Akt V Es dockert nicht
Auf die neue NVME schreibe ich den Inhalt der alten M.2, setze sie ein und entferne die MicroSD Karte. Ich werde von einem blauen Flackern der Status LED des Laufwerks. Das System bootet endlich wieder. Allerdings muss ich feststellen, dass der Docker Service nicht gestartet ist. Auch ein manuelles Starten brachte da nichts. Recherchen sagten mir, das ich das Kernelmodul „overlay“ prüfen soll. Da dies für die Kernelversion gar nicht im Dateisystem zu finden war und mir alle Lösungsansätze zu kompliziert erschienen, entscheide ich mich, das System komplett neu aufzusetzen und flashe die NVME mit dem Imager neu. Dank Ansible und Docker dauert es keine 20 Minuten, den Raspi komplett neu einzurichten und dieses Drama hat noch ein Happy End.
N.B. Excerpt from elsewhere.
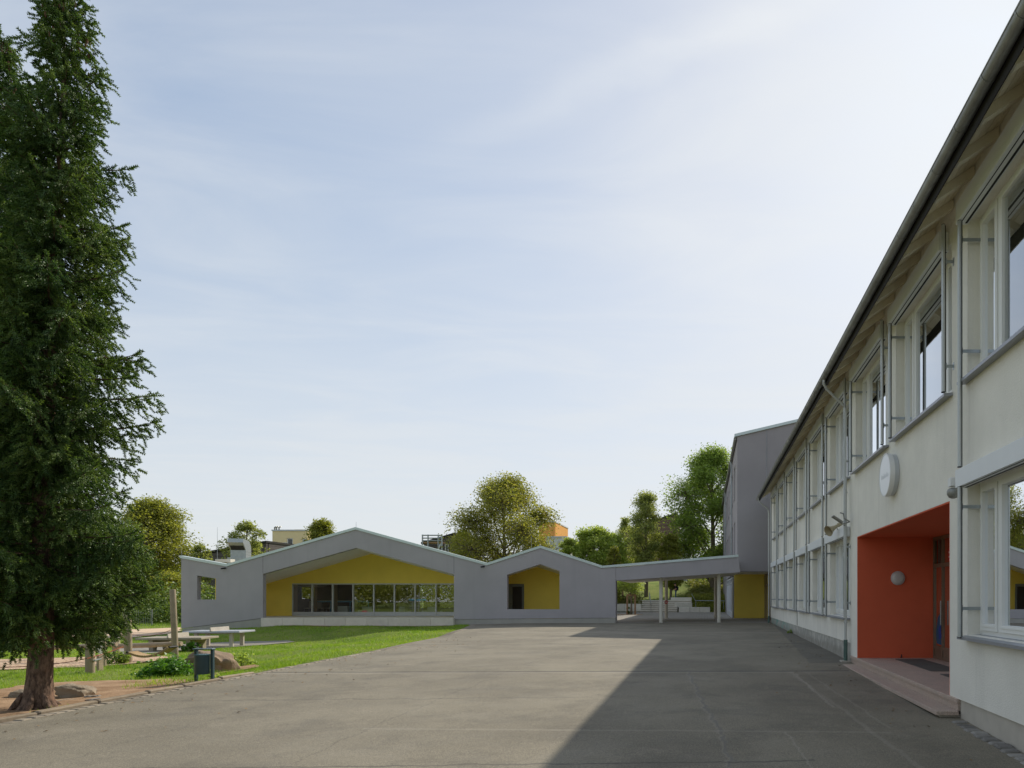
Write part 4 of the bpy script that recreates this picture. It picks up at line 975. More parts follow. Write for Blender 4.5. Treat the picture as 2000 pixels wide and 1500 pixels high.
def spruce(label, X, Y, H, Lp, seed, dens=1.0, zlow=1.15, lean=0.0):
    rg = np.random.default_rng(seed); z0 = g1(X, Y)
    t = thing('spruce_tree', label, 'tree', (X, Y, z0), 'tall spruces at the edge of the yard')
    ax = lambda h: np.array([X + lean * h + .03 * math.sin(h * .9), Y + .03 * math.cos(h * .7), z0 + h])
    hs_ = [-.25, 0, .08, .2, .45, .9, 1.6, 2.5, 4, 6, 8, 9.6, H]
    rs_ = [.27, .24, .20, .175, .155, .145, .14, .13, .125, .09, .055, .03, .008]
    MB().tube([tuple(ax(h)) for h in hs_], [r * (H / 11) ** .3 for r in rs_], 22).build('trunk', M['spruce_bark'], t, smooth=True)
    rt_ = MB()
    for k in range(5):
        a = k * 1.26 + rg.uniform(-.3, .3); l = rg.uniform(.10, .34); c, s = math.cos(a), math.sin(a)
        rt_.tube([(X + c * .14, Y + s * .14, z0 + .24), (X + c * .22, Y + s * .22, z0 + .07), (X + c * (.20 + l * .5), Y + s * (.20 + l * .5), z0 + .01), (X + c * (.20 + l), Y + s * (.20 + l), z0 - .07)], [.03, .05, .034, .012], 9)
    rt_.build('root', M['spruce_bark'], t, smooth=True)
    wood = MB(); PP, DD, LL = [], [], []
    h = zlow
    while h < H - .1:
        nb = int(rg.integers(5, 8)); a0 = rg.uniform(0, 6.28)
        for b in range(nb):
            az = a0 + b * 6.283 / nb + rg.uniform(-.35, .35); L = Lp(h, az) * rg.uniform(.55, 1.14) * (1 if rg.random() > .12 else .55) * (1.15 if rg.random() < .1 else 1)
            if L < .12: L = .12
            hz_ = np.array([math.cos(az), math.sin(az), 0]); fr = h / H
            slope = -.38 + .75 * fr ** 1.5 + rg.uniform(-.14, .14); curl = .34 * (1 - fr * .5) + rg.uniform(-.08, .12)
            p0 = ax(h + rg.uniform(-.1, .1))
            pt = lambda q: p0 + hz_ * L * q + np.array([0, 0, L * (slope * q + curl * q * q)])
            wood.tube([tuple(pt(q)) for q in (0, .35, .7, 1.0)], [.022 * min(1, L), .017 * min(1, L), .011 * min(1, L), .004], 5, cap=False)
            n_st = max(4, int(L / (.066 / dens)))
            for i in range(n_st):
                q = .06 + .94 * (i + rg.random()) / n_st; base = pt(q); fw = pt(min(1.0, q + .05)) - pt(q - .05); fw /= np.linalg.norm(fw)
                sd = np.cross(fw, [0, 0, 1]); sd /= np.linalg.norm(sd) + 1e-9
                tl = (.16 + .46 * (1 - q) * min(1.2, L)) * rg.uniform(.6, 1.25)
                if q < .30: tl *= .62
                for sg in (-1, 1):
                    d = fw * rg.uniform(.55, .9) + sd * sg * rg.uniform(.5, .9) + np.array([0, 0, rg.uniform(-.85, -.05)]); d /= np.linalg.norm(d)
                    k = max(1, int(tl / .062))
                    for j in range(k):
                        s = (j + .5) / k * tl; droop = np.array([0, 0, -.5 * s * s / max(tl, .1)])
                        PP.append(base + d * s + droop + rg.normal(size=3) * .015)
                        DD.append(d * .7 + np.array([0, 0, rg.uniform(-1.0, .15)]) + rg.normal(size=3) * .26); LL.append(rg.uniform(.085, .145))
                PP.append(base); DD.append(fw + np.array([0, 0, rg.uniform(-.1, .5)]) + rg.normal(size=3) * .25); LL.append(rg.uniform(.09, .14))
            PP.append(pt(.96)); DD.append(fw + np.array([0, 0, .25])); LL.append(.15)
        h += rg.uniform(.15, .24)
    for k in range(14):
        PP.append(ax(H - k * .06)); DD.append(np.array([rg.normal() * .4, rg.normal() * .4, 1])); LL.append(.14)
    wood.build('branches', M['twig_bark'], t)
    V_, F_ = shoots(np.array(PP), np.array(DD), np.array(LL), rg)
    npmesh('crown', V_, F_, M['spruce_needles'], t)
    cn = MB()                                    # hanging cones near the top
    for k in range(70):
        hh = H - abs(rg.normal()) * .6 - .15; az = rg.uniform(0, 6.28); L = max(.1, Lp(hh, az)) * rg.uniform(.5, 1.0); p = ax(hh) + np.array([math.cos(az) * L, math.sin(az) * L, .02])
        cn.lathe([(.004, .015), (.013, 0), (.016, -.03), (.010, -.07), (.003, -.085)], tuple(p), 'z', 6)
    c = cn.build('cones', M['cone_brown'], t); c['kind'] = 'stuff'
    return t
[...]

Die Daten sind sofort alle verfügbar und die Datenbankkonfiguration funktioniert auch auf Anhieb. Nachdem ich beim Desktopclient die Synchronisation wieder eingeschaltet habe, werden die neuen Dateien auch sofort übertragen.
Konfiguration
In der /etc/fstab habe ich die PARTUUID des SSD Datenlaufwerks gegen die der neuen NVME ausgetauscht. Ich habe dazu den Tipp gefunden, die Partition mit der nofail
Option zu versehen. Davon rate ich aber für dieses Szenario ab. Wenn der Nextcloud Container ohne die Datenpartition gestartet wird, sind für Nextcloud keine Daten mehr vorhanden und alle verbundenen Clients werden ihren Datenbestand gnadenlos löschen. Da ist es besser, das System bleibt bei einem Mountproblem stehen, um das Problem zu untersuchen. Aus dem selben Grund habe ich während der Arbeiten die automatische Synchronisation aller Clients gestoppt.

Tests
Nach diesem „Drama einer beinahe Katastrophe“ konnte ich das das endlich lauffähige System testen.
Startzeit
Nach dem Boot von der NVME ist der Raspi nach 13,169s im Multi-User-Modus gestartet. Zum Vergleich, der Homeassistant-Raspi braucht von der MicroSD 22,796s


Strom
Für die Test habe ich den Stromsparmodus wieder aktiviert. Schließlich wird der Raspi im Dauerbetrieb laufen.
Die Stromaufnahme im Leerlauf liegt typischerweise zwischen 0,623 und 0,7A. Unter Vollast zieht das System zwischen 1,3 und 1,5A. Je nach dem, ob der Lüfter läuft oder nicht. Das Netzteil ist also ausreichend dimensioniert.

Temperatur
Während des Lastsets läuft der Lüfter immer mal wieder kurz an. Die CPU Temperatur übersteigt aber niemals 60,9°C (bei einer Raumtemperatur von 25,4°C). Die Kühlkörper auf den NVME werden im Test maximal etwa 32°C warm.

Geräusch
Von dem System gehen nur Geräusche aus, wenn der Active Cooler anläuft.
Fazit

Das Ganze liest sich komplizierter als es in Wirklichkeit ist. Das Geekworm X1004 ist schnell montiert und kann in weniger als einer Stunde einsatzbereit sein. Die meisten „Probleme“, die ich oben beschrieben habe, entstammen meinem Plan, das bestehende System vom X1001 umzubauen.
Ich konnte dadurch aber in diesem Post zeigen, dass es sich manchmal lohnt, sich von Rückschlägen nicht entmutigen zu lassen und am Ball zu bleiben.
Durch das X1004 ist der Raspi sehr handlich, der ohne Latenzen richtig performant arbeitet und ohne die Kabelpeitsche des USB 3.0/SATA Adapters sehr viel besser unterzubringen ist.
Ich könnte mir gut vorstellen, dass ich das ausgebaute X1001 samt M.2 in meinem Smarthome Raspi einbaue.